Invariants of upper motives

TL;DR

This paper explores how certain algebraic invariants derived from homology theories depend only on the upper Chow motive of a variety, leading to new insights into birational invariants, canonical dimension bounds, and cobordism.

Contribution

It generalizes classical birational invariance results to a broader class of homology theories and establishes new bounds and properties related to motives and field extensions.

Findings

The ideal associated with a regular variety depends only on its upper Chow motive.

Provides a lower bound on the canonical dimension using the Grothendieck group of coherent sheaves.

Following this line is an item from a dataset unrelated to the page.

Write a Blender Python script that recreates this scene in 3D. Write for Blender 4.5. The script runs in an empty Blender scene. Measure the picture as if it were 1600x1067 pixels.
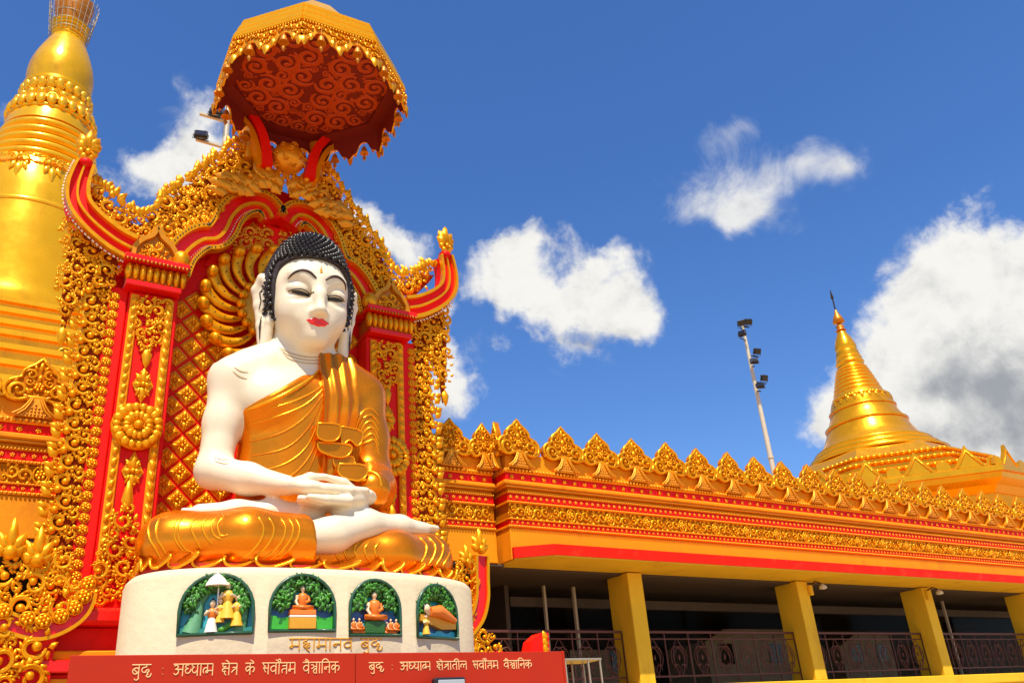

Offers a new proof of a theorem in algebraic cobordism by Levine and Morel.

Abstract

Let H be a homology theory for algebraic varieties over a field k. To a complete k-variety X, one naturally attaches an ideal of the coefficient ring H(k). We show that, when X is regular, this ideal depends only on the upper Chow motive of X. This generalises the classical results asserting that this ideal is a birational invariant of smooth varieties for particular choices of H, such as the Chow group. When H is the Grothendieck group of coherent sheaves, we obtain a lower bound on the canonical dimension of varieties. When H is the algebraic cobordism, we give a new proof of a theorem of Levine and Morel. Finally we discuss some splitting properties of geometrically unirational field extensions of small transcendence degree.